PETER Max, a 74-year-old renowned American artist, has come all the way from New York to Shanghai in search of a "nanny" who took good care of him and taught him to draw pictures when his family took shelter in the city as refugees about 70 years ago.

The "nanny" he remembers was a young Shanghai girl only about six years older than him, who was very good at painting, Max said during a press conference at the Shanghai Jewish Refugees Museum yesterday.

"A nine-year-old girl was hired by my mother to be my babysitter when I was three years old. She was a tender girl, always smiling at me," Max recalled.

"She taught me how to paint, almost every day, drawing the stars and the sun, from which I gained the skills I now have."

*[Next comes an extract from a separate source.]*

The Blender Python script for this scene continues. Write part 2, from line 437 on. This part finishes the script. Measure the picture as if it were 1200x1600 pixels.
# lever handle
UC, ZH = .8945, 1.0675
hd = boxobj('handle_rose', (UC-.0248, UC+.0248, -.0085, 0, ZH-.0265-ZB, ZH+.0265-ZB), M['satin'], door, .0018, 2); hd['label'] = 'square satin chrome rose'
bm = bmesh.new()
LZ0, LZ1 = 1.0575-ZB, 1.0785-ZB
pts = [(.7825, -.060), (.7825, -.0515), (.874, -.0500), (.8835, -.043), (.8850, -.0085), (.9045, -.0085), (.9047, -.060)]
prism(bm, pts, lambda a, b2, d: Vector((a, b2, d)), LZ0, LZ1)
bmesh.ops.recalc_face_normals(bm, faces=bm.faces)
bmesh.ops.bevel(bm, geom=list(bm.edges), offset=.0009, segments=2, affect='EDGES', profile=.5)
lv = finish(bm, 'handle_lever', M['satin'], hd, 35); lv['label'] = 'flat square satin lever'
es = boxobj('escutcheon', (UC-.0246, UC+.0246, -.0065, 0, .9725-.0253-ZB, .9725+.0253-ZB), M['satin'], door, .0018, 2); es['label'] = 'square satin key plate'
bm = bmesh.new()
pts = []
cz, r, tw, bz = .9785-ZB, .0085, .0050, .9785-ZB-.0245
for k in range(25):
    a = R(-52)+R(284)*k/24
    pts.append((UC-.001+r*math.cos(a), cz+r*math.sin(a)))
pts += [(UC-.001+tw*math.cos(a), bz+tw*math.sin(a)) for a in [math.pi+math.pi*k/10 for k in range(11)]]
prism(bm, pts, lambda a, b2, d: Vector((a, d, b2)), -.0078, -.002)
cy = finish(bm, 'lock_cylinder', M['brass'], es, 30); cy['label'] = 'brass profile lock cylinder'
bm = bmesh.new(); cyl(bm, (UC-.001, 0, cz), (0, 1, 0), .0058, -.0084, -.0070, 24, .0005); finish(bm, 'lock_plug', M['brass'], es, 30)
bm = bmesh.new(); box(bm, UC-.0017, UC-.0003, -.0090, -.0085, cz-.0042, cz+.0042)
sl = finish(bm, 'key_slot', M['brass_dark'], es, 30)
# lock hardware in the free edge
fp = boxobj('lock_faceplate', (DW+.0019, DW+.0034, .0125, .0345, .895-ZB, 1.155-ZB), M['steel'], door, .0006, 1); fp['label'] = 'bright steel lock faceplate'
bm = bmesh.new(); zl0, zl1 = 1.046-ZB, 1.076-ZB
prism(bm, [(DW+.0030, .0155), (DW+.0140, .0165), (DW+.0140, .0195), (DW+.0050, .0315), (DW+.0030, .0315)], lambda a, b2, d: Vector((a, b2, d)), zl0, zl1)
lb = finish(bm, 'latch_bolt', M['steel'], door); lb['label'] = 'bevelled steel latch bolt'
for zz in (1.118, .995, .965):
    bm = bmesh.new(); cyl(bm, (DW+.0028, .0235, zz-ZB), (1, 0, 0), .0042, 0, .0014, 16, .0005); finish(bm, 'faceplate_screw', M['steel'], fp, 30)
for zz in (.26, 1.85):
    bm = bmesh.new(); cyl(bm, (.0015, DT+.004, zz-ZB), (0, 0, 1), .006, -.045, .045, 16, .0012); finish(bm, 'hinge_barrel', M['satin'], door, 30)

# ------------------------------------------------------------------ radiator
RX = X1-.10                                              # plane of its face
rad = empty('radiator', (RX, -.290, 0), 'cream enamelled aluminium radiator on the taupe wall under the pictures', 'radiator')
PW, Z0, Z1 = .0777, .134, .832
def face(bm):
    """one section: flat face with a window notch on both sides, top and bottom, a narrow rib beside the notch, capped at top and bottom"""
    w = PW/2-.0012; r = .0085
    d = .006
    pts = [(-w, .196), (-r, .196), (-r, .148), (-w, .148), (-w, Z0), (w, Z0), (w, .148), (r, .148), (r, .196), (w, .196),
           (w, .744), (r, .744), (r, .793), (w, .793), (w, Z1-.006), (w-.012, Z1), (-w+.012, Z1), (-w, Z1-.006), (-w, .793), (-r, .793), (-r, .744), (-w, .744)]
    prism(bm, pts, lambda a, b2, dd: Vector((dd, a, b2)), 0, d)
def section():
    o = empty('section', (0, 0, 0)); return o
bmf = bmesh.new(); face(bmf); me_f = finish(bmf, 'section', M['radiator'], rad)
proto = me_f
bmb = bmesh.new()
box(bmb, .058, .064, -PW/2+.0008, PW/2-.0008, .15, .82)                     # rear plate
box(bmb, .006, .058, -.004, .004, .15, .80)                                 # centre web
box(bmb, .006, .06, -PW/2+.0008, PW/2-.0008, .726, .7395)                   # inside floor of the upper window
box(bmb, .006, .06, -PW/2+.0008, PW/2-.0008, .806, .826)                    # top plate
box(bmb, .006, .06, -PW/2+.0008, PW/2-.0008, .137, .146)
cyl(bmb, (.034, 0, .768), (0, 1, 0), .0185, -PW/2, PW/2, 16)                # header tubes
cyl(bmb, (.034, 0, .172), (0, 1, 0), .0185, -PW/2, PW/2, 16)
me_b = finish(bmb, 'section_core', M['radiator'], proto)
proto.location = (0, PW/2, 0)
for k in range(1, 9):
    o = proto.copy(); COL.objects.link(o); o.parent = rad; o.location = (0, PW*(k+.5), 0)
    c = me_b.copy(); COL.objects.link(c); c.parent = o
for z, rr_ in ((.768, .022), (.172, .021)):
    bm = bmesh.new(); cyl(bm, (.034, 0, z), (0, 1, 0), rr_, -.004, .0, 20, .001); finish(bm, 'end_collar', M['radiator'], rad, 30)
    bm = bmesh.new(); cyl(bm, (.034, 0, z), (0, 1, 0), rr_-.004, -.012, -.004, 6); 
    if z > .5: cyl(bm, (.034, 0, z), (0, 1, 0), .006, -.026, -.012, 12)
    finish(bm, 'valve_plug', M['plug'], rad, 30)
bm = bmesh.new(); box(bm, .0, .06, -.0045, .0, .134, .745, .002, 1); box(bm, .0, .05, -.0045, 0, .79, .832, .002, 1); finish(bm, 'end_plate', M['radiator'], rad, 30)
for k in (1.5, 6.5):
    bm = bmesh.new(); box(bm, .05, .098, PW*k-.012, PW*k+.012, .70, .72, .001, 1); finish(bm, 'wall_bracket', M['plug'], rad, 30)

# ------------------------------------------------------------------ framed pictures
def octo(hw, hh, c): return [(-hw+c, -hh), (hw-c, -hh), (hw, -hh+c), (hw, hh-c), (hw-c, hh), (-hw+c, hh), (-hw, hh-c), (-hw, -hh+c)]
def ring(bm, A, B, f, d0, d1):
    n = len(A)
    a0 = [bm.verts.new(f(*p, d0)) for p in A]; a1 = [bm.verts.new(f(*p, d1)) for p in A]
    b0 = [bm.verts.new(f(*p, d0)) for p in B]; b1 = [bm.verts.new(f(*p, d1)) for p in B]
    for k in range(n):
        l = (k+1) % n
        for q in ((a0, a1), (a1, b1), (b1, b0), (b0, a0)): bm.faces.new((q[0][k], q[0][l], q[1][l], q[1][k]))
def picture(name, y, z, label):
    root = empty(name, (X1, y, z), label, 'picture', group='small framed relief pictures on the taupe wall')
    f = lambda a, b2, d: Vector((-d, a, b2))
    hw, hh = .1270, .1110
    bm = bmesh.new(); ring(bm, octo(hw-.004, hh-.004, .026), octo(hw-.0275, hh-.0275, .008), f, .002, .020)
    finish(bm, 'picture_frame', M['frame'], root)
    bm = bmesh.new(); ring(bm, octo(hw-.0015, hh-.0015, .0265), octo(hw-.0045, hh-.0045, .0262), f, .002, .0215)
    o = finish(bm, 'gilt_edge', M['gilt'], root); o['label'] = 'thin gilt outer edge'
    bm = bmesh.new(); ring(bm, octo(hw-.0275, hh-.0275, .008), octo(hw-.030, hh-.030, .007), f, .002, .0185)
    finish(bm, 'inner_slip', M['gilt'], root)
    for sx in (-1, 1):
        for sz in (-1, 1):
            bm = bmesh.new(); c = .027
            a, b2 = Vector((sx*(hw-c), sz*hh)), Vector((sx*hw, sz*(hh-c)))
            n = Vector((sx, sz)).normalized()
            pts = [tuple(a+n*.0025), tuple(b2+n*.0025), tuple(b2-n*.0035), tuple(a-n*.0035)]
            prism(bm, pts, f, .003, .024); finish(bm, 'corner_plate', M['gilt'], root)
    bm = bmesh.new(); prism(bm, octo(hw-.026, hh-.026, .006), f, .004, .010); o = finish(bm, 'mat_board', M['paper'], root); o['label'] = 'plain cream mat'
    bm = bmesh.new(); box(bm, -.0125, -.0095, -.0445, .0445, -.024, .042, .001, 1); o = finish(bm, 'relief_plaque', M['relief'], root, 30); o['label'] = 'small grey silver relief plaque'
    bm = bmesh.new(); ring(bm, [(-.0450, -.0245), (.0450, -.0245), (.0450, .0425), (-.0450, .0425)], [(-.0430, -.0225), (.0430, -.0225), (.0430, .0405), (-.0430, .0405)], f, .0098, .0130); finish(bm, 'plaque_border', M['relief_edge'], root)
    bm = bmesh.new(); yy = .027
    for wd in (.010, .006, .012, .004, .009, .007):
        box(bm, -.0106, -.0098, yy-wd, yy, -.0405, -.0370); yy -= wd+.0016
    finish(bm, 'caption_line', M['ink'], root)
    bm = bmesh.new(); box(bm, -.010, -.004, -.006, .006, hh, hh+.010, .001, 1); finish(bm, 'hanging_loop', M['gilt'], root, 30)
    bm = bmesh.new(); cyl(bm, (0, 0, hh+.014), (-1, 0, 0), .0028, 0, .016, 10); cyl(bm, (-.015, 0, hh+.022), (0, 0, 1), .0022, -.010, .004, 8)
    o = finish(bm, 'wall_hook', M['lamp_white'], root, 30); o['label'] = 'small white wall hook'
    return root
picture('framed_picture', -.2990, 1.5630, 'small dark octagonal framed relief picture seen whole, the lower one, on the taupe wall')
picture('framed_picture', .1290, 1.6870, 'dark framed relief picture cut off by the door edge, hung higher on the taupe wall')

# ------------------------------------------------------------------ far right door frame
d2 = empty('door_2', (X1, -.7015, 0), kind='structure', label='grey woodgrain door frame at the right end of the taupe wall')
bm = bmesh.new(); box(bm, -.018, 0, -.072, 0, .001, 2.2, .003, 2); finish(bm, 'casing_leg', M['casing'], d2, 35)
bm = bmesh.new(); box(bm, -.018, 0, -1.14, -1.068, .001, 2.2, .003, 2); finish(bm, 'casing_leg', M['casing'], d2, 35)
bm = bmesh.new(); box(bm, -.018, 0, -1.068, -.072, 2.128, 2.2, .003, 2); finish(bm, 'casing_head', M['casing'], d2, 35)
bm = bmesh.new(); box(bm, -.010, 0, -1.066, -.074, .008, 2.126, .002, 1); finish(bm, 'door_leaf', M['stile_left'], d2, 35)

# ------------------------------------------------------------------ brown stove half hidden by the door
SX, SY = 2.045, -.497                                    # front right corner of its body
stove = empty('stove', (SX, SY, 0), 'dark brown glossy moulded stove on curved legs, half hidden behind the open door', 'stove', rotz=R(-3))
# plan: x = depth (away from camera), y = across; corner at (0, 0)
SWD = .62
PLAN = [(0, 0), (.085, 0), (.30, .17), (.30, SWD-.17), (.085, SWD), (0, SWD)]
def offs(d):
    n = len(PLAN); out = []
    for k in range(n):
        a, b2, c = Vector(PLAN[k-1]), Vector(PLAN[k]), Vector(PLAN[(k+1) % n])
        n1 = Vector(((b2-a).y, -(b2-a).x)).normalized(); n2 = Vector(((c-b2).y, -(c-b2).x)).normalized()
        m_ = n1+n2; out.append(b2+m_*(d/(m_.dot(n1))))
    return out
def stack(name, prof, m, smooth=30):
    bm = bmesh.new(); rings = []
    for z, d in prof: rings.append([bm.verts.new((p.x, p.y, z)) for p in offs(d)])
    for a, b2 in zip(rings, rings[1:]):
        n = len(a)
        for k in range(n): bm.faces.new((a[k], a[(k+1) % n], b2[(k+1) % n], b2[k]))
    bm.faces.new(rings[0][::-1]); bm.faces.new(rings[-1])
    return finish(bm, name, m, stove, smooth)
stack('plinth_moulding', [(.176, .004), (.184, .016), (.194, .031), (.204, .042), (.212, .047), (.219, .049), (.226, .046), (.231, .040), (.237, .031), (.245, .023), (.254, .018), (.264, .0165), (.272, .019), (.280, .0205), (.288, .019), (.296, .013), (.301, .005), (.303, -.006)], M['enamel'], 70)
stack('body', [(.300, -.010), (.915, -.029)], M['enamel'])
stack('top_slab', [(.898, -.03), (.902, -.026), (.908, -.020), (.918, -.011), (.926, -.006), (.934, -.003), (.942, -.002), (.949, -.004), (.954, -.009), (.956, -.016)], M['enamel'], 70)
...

Max, who arrived on Wednesday, said he continued to draw pictures after he left Shanghai and is now a prominent name in the arts field, even dubbed as a cultural icon in the United States.

Max got the idea of searching for his Shanghai nanny in April this year after Shanghai Daily reported on a reunion between a 73-year-old Jewish American and her childhood playmate, a 70-year-old Shanghai lady, in November last year.

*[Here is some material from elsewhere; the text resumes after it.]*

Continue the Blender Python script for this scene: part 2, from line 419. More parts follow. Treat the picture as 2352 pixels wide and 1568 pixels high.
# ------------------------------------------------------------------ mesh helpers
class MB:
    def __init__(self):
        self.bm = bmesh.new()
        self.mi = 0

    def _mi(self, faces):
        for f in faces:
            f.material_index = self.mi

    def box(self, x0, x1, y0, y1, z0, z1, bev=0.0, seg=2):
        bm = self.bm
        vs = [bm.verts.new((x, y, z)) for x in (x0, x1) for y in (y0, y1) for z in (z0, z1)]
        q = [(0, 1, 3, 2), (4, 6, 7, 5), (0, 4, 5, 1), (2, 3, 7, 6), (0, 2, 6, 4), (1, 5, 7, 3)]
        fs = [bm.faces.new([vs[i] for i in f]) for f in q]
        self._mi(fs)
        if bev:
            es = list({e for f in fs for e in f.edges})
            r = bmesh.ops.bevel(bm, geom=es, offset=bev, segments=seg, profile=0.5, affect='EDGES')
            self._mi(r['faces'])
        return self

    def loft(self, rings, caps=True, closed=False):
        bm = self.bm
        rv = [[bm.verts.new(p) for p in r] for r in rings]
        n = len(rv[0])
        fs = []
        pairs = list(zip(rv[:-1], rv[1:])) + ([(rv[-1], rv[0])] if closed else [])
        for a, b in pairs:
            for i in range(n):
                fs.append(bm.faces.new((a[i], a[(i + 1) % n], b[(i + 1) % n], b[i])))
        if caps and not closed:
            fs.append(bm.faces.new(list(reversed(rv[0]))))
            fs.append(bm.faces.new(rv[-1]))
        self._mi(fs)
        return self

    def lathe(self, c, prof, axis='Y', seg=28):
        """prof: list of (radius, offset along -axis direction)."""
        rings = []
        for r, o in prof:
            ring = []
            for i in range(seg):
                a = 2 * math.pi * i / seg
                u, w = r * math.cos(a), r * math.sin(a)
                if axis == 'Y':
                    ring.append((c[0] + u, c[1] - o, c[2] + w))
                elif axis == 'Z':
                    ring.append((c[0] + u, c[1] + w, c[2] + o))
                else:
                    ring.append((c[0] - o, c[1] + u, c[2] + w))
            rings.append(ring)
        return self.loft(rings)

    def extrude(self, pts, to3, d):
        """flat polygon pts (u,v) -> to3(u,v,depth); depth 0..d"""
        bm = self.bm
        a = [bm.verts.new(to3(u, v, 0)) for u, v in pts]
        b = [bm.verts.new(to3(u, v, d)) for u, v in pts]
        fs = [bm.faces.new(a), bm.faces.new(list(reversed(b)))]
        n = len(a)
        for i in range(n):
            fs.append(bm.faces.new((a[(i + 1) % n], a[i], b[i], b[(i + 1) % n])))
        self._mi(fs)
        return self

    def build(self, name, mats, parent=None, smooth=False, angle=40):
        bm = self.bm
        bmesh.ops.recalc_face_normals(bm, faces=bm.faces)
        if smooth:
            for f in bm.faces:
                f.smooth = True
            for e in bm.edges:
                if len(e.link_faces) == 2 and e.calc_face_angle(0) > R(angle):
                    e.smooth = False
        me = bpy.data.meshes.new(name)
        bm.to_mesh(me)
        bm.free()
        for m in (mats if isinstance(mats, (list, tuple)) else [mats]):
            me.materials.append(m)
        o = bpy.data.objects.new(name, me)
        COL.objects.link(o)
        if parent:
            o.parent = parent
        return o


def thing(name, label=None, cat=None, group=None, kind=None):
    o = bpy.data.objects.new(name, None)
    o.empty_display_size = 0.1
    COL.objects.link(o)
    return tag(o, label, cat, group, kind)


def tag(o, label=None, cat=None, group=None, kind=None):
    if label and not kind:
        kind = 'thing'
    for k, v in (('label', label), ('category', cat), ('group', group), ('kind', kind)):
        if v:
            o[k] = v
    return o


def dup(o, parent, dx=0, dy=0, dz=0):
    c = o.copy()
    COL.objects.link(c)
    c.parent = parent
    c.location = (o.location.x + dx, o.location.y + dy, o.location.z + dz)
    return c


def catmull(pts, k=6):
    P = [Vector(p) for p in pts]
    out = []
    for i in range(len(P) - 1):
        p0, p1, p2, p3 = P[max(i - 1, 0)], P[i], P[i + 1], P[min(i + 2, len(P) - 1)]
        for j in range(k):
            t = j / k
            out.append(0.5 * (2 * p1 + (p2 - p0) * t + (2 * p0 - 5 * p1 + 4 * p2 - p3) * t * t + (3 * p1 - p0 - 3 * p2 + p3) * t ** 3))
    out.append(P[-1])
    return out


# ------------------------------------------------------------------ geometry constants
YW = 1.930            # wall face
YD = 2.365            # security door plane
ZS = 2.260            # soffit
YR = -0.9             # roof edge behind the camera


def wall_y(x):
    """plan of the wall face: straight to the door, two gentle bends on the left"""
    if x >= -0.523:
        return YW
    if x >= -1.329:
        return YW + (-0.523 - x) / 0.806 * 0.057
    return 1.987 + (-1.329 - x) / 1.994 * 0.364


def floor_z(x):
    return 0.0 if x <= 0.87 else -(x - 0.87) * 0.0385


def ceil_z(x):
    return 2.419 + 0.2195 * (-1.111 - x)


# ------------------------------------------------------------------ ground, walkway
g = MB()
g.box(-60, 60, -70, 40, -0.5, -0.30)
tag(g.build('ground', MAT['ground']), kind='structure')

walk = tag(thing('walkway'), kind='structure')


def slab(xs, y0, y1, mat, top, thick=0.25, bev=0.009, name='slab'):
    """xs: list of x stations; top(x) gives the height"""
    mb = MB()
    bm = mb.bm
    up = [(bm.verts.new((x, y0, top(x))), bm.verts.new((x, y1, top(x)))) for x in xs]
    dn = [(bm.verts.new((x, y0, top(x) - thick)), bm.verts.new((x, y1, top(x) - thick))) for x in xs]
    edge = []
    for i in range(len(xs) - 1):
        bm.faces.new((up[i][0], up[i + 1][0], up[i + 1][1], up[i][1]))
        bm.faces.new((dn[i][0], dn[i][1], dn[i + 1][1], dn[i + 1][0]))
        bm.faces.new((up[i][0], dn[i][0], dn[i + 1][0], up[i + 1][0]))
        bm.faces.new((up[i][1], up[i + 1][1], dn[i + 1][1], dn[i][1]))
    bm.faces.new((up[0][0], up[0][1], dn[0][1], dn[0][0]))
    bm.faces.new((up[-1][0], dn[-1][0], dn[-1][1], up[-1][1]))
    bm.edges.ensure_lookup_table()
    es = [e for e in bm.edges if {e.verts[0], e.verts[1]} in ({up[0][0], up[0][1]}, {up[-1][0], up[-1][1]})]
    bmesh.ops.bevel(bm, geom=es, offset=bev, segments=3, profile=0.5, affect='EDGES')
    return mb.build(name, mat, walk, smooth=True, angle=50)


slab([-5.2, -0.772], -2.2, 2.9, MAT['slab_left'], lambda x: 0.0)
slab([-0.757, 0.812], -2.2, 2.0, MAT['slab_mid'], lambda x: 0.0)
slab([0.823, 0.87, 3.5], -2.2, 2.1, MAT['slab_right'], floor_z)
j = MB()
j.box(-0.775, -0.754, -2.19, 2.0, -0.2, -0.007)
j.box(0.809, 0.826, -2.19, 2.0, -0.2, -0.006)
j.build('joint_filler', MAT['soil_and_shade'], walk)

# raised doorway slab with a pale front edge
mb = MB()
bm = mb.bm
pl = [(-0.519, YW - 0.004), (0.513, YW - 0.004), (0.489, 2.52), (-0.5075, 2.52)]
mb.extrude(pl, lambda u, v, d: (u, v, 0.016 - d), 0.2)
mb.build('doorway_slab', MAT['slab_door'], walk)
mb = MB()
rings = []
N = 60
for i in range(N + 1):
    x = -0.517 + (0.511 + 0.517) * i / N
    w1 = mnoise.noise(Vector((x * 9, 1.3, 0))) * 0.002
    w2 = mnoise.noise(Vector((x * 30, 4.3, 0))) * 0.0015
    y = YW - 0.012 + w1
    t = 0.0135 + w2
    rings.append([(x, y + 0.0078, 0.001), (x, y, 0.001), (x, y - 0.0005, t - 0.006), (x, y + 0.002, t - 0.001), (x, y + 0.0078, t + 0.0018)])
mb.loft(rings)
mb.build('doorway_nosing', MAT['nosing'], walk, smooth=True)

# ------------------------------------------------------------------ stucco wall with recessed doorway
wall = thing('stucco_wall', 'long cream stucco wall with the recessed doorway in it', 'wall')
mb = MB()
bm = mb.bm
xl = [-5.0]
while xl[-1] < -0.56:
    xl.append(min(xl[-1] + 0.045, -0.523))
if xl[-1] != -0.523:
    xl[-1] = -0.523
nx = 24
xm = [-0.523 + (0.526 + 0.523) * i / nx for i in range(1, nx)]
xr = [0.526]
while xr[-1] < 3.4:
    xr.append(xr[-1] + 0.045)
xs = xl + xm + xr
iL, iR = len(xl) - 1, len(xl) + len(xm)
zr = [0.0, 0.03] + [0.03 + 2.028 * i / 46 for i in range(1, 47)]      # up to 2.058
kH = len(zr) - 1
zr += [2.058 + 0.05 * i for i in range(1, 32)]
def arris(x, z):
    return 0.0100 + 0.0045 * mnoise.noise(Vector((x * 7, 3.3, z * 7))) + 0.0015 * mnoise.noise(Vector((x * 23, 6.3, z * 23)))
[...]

But despite efforts from museum officials, there is still no trace of the nanny, who should be about 80 now. Max decided to fly to Shanghai and visit the Tilanqiao Area of Hongkou District, where he lived about 70 years ago, in a bid to find more clues about his nanny.

"It's funny that in my memory she is still that little girl. But actually she should be over 80, she could be married and have children or even grandchildren," he said, adding that he would do whatever the nanny wanted to show his gratitude. "If she wants to move to the US, I'd love to take her there."

Shanghai children

Unfortunately, Max can't remember her name nor does he have any photographs of her. He called her "Umba," which sounds like "Ama," the term many Shanghai children used for their nannies or elders in the past.

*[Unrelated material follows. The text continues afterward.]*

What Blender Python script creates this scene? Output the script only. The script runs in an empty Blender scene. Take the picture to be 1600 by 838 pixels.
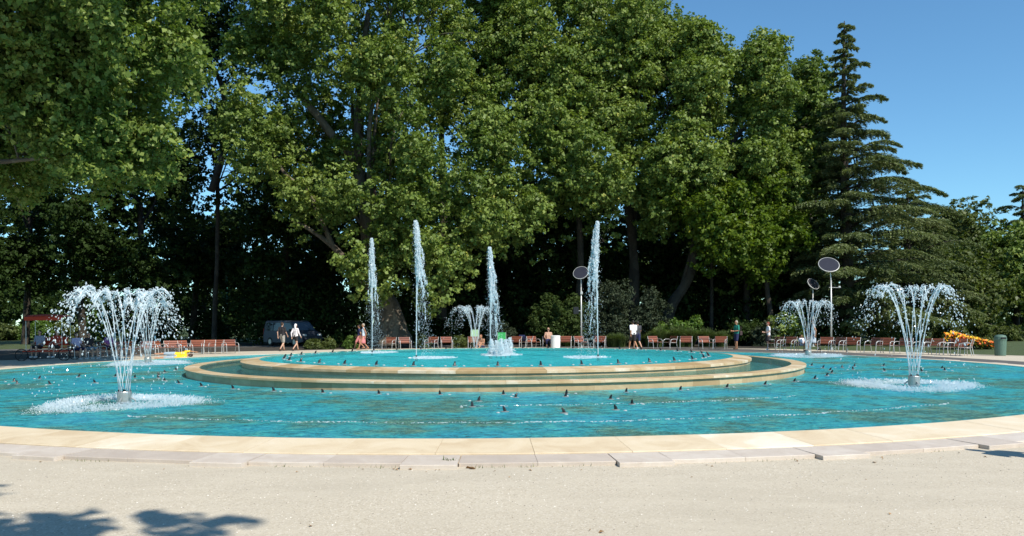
import bpy, math, random
import numpy as np
from mathutils import Vector, Matrix
random.seed(7); rng = np.random.default_rng(7)
PI = math.pi
sc = bpy.context.scene
COL = sc.collection

# ------------------------------------------------------------------ camera
F = 1250.0; HY = 505.0; CAMH = 1.68; ROLL = 0.0053
cam = bpy.data.cameras.new('camera'); camo = bpy.data.objects.new('camera', cam); COL.objects.link(camo)
cam.sensor_width = 36; cam.lens = 36 * F / 1600; cam.shift_y = (HY - 419) / 1600
cam.clip_end = 3000; cam.clip_start = 0.05
camo.matrix_world = Matrix.Translation((0, 0, CAMH)) @ Matrix.Rotation(PI / 2, 4, 'X') @ Matrix.Rotation(-ROLL, 4, 'Z')
sc.camera = camo

# ------------------------------------------------------------------ light
SUN_AZ, SUN_EL = 40.0, 47.0            # azimuth to the right of straight-behind-the-camera
to_sun = Vector((math.sin(math.radians(SUN_AZ)) * math.cos(math.radians(SUN_EL)),
                 -math.cos(math.radians(SUN_AZ)) * math.cos(math.radians(SUN_EL)),
                 math.sin(math.radians(SUN_EL))))
w = bpy.data.worlds.new('World'); sc.world = w; w.use_nodes = True
nt = w.node_tree; bg = nt.nodes['Background']
sky = nt.nodes.new('ShaderNodeTexSky'); sky.sky_type = 'NISHITA'; sky.sun_disc = False
sky.sun_elevation = math.radians(SUN_EL); sky.sun_rotation = math.radians(180 - SUN_AZ)
sky.air_density = 1.0; sky.dust_density = 0.0; sky.ozone_density = 1.0
sg = nt.nodes.new('ShaderNodeVectorMath'); sg.operation = 'MULTIPLY'; sg.inputs[1].default_value = (0.60, 0.95, 1.12)
nt.links.new(sky.outputs[0], sg.inputs[0]); nt.links.new(sg.outputs[0], bg.inputs[0]); bg.inputs[1].default_value = 0.118
sl = bpy.data.lights.new('sun', 'SUN'); sl.energy = 4.9; sl.angle = math.radians(0.53); sl.color = (1, 0.945, 0.835)
so = bpy.data.objects.new('sun', sl); COL.objects.link(so)
so.rotation_euler = (-to_sun).to_track_quat('-Z', 'Y').to_euler(); so.location = (20, -30, 60)
sc.view_settings.view_transform = 'Standard'; sc.view_settings.look = 'None'
sc.view_settings.exposure = 0.28; sc.view_settings.gamma = 1
try:
    sc.cycles.max_bounces = 6; sc.cycles.transparent_max_bounces = 24
    sc.cycles.caustics_reflective = False; sc.cycles.caustics_refractive = False
    sc.cycles.sample_clamp_indirect = 4
except Exception: pass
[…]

With the details that he could remember, Max drew a picture of the girl, hoping that it could be a clue. But museum officials said the picture was too "abstract" to help find the real person.

Walking along streets in Tilanqiao, the septuagenarian said he could hardly remember his former residential area as Shanghai had changed too much in the intervening years.

During his short stay, Max, who will leave for New York today, opened a small studio in the Pudong New Area, displaying his art, and where he plans to create more works with Chinese elements in the future.

Max and his family were among 30,000 Jewish refugees who fled to the city from their homelands from 1933-1941. About 18,000 of them settled in the "designated area for stateless refugees" in Tilanqiao.

Dubbed a cultural icon in the US, Max has painted portraits of many celebrities in the fields of music, sports and politics. At yesterday's press conference, he displayed portraits for US President Barack Obama.